The method of editorial expression in the magazines of 1889 was also distinctly vague and prohibitively impersonal. The public knew the name of scarcely a single editor of a magazine: there was no personality that stood out in the mind: the accepted editorial expression was the indefinite “we”; no one ventured to use the first person singular and talk intimately to the reader. Edward Bok’s biographical reading had taught him that the American public loved a personality: that it was always ready to recognize and follow a leader, provided, of course, that the qualities of leadership were demonstrated. He felt the time had come—the reference here and elsewhere is always to the realm of popular magazine literature appealing to a very wide audience—for the editor of some magazine to project his personality through the printed page and to convince the public that he was not an oracle removed from the people, but a real human being who could talk and not merely write on paper.

He saw, too, that the average popular magazine of 1889 failed of large success because it wrote down to the public—a grievous mistake that so many editors have made and still make. No one wants to be told, either directly or indirectly, that he knows less than he does, or even that he knows as little as he does: every one is benefited by the opposite implication, and the public will always follow the leader who comprehends this bit of psychology. There is always a happy medium between shooting over the public’s head and shooting too far under it. And it is because of the latter aim that we find the modern popular magazine the worthless thing that, in so many instances, it is to-day.

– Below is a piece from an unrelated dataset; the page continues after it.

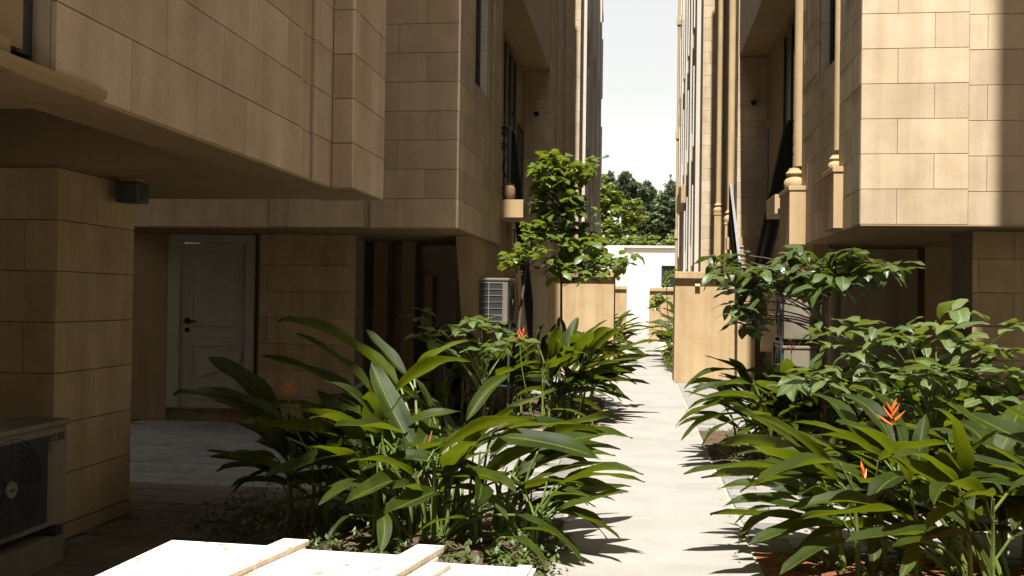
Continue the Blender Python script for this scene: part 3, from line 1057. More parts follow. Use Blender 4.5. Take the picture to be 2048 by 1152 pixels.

It is the rare editor who rightly gauges his public psychology. Perhaps that is why, in the enormous growth of the modern magazine, there have been produced so few successful editors. The average editor is obsessed with the idea of “giving the public what it wants,” whereas, in fact, the public, while it knows what it wants when it sees it, cannot clearly express its wants, and never wants the thing that it does ask for, although it thinks it does at the time. But woe to the editor and his periodical if he heeds that siren voice!

The editor has, therefore, no means of finding it out aforehand by putting his ear to the ground. Only by the simplest rules of psychology can he edit rightly so that he may lead, and to the average editor of to-day, it is to be feared, psychology is a closed book. His mind is all too often focussed on the circulation and advertising, and all too little on the intangibles that will bring to his periodical the results essential in these respects.

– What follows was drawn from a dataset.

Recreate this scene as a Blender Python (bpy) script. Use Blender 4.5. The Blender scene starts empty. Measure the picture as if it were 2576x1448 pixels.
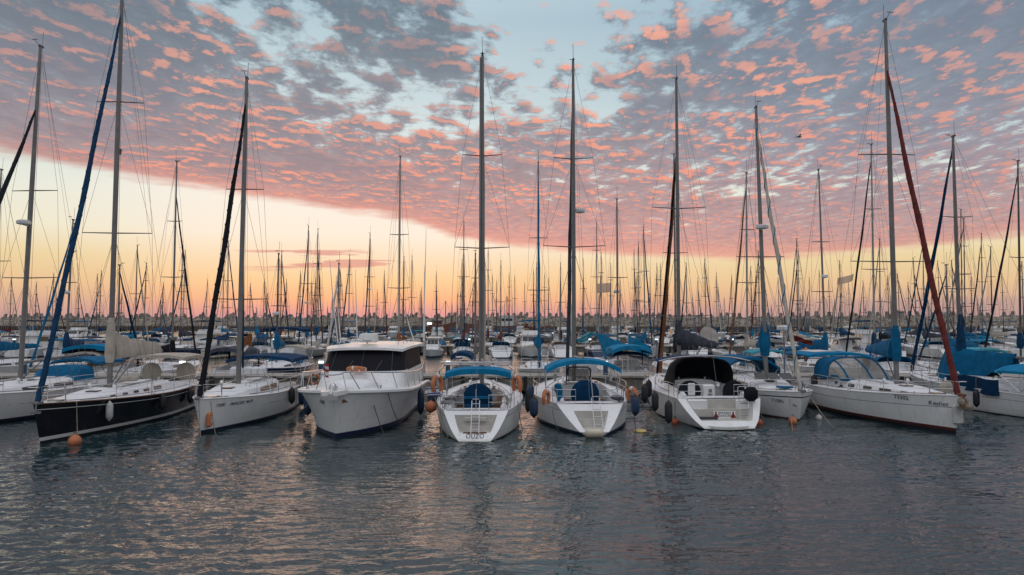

The editor is the pivot of a magazine. On him everything turns. If his gauge of the public is correct, readers will come: they cannot help coming to the man who has something to say himself, or who presents writers who have. And if the reader comes, the advertiser must come. He must go where his largest market is: where the buyers are. The advertiser, instead of being the most difficult factor in a magazine proposition, as is so often mistakenly thought, is, in reality, the simplest. He has no choice but to advertise in the successful periodical. He must come along. The editor need never worry about him. If the advertiser shuns the periodical’s pages, the fault is rarely that of the advertiser: the editor can generally look for the reason nearer home.

One of Edward Bok’s first acts as editor was to offer a series of prizes for the best answers to three questions he put to his readers: what in the magazine did they like least and why; what did they like best and why; and what omitted feature or department would they like to see installed? Thousands of answers came, and these the editor personally read carefully and classified. Then he gave his readers’ suggestions back to them in articles and departments, but never on the level suggested by them. He gave them the subjects they asked for, but invariably on a slightly higher plane; and each year he raised the standard a notch. He always kept “a huckleberry or two” ahead of his readers. His psychology was simple: come down to the level which the public sets and it will leave you at the moment you do it. It always expects of its leaders that they shall keep a notch above or a step ahead. The American public always wants something a little better than it asks for, and the successful man, in catering to it, is he who follows this golden rule.